What you are asked to do>
Quote the listing below in full and exactly as written, but omit every picture.
start Supplied material
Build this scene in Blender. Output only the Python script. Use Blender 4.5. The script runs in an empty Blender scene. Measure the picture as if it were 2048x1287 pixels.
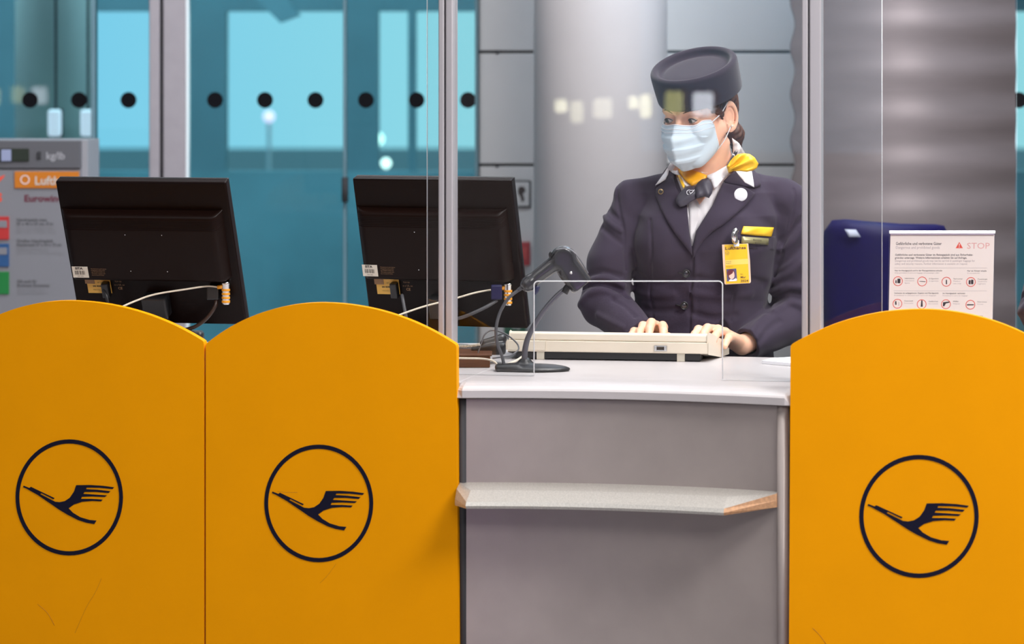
import bpy, math, random
import numpy as np
import openvdb
from mathutils import Vector, Matrix
from mathutils.geometry import delaunay_2d_cdt, tessellate_polygon

R = math.radians
S = bpy.context.scene
COL = S.collection
random.seed(7); np.random.seed(7)

# ------------------------------------------------------------------ camera
FPX, VH, H = 6000.0, 150.0, 1.70          # focal length in pixels, horizon row, eye height
cam_d = bpy.data.cameras.new('camera'); cam = bpy.data.objects.new('camera', cam_d); COL.objects.link(cam)
cam.location = (0, 0, H); cam.rotation_euler = (R(90), 0, 0)
cam_d.sensor_width = 36.0; cam_d.lens = FPX / 2048 * 36.0
cam_d.shift_y = -(643.5 - VH) / 2048.0
cam_d.clip_end = 200
cam_d.dof.use_dof = True; cam_d.dof.focus_distance = 6.95; cam_d.dof.aperture_fstop = 4.2
S.camera = cam

# ------------------------------------------------------------------ world, lights, exposure
S.view_settings.view_transform = 'Standard'; S.view_settings.look = 'None'
S.view_settings.gamma = 1.0; S.view_settings.use_curve_mapping = False
S.view_settings.exposure = 0.0
S.cycles.use_denoising = True
S.cycles.max_bounces = 10; S.cycles.transparent_max_bounces = 24
S.cycles.sample_clamp_indirect = 6.0
S.cycles.caustics_reflective = False; S.cycles.caustics_refractive = False
w = bpy.data.worlds.new('world'); S.world = w; w.use_nodes = True
wn = w.node_tree; wn.nodes.clear()
wo = wn.nodes.new('ShaderNodeOutputWorld'); wb = wn.nodes.new('ShaderNodeBackground')
tc = wn.nodes.new('ShaderNodeTexCoord'); sp = wn.nodes.new('ShaderNodeSeparateXYZ'); rp = wn.nodes.new('ShaderNodeValToRGB')
wn.links.new(tc.outputs['Generated'], sp.inputs[0]); 
rp.color_ramp.elements[0].position = 0.35; rp.color_ramp.elements[0].color = (0.38, 0.66, 0.90, 1)
rp.color_ramp.elements[1].position = 0.52; rp.color_ramp.elements[1].color = (0.62, 0.80, 0.88, 1)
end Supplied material
Reply>
Build this scene in Blender. Output only the Python script. Use Blender 4.5. The script runs in an empty Blender scene. Measure the picture as if it were 2048x1287 pixels.
import bpy, math, random
import numpy as np
import openvdb
from mathutils import Vector, Matrix
from mathutils.geometry import delaunay_2d_cdt, tessellate_polygon

R = math.radians
S = bpy.context.scene
COL = S.collection
random.seed(7); np.random.seed(7)

# ------------------------------------------------------------------ camera
FPX, VH, H = 6000.0, 150.0, 1.70          # focal length in pixels, horizon row, eye height
cam_d = bpy.data.cameras.new('camera'); cam = bpy.data.objects.new('camera', cam_d); COL.objects.link(cam)
cam.location = (0, 0, H); cam.rotation_euler = (R(90), 0, 0)
cam_d.sensor_width = 36.0; cam_d.lens = FPX / 2048 * 36.0
cam_d.shift_y = -(643.5 - VH) / 2048.0
cam_d.clip_end = 200
cam_d.dof.use_dof = True; cam_d.dof.focus_distance = 6.95; cam_d.dof.aperture_fstop = 4.2
S.camera = cam

# ------------------------------------------------------------------ world, lights, exposure
S.view_settings.view_transform = 'Standard'; S.view_settings.look = 'None'
S.view_settings.gamma = 1.0; S.view_settings.use_curve_mapping = False
S.view_settings.exposure = 0.0
S.cycles.use_denoising = True
S.cycles.max_bounces = 10; S.cycles.transparent_max_bounces = 24
S.cycles.sample_clamp_indirect = 6.0
S.cycles.caustics_reflective = False; S.cycles.caustics_refractive = False
w = bpy.data.worlds.new('world'); S.world = w; w.use_nodes = True
wn = w.node_tree; wn.nodes.clear()
wo = wn.nodes.new('ShaderNodeOutputWorld'); wb = wn.nodes.new('ShaderNodeBackground')
tc = wn.nodes.new('ShaderNodeTexCoord'); sp = wn.nodes.new('ShaderNodeSeparateXYZ'); rp = wn.nodes.new('ShaderNodeValToRGB')
wn.links.new(tc.outputs['Generated'], sp.inputs[0]); 
rp.color_ramp.elements[0].position = 0.35; rp.color_ramp.elements[0].color = (0.38, 0.66, 0.90, 1)
rp.color_ramp.elements[1].position = 0.52; rp.color_ramp.elements[1].color = (0.62, 0.80, 0.88, 1)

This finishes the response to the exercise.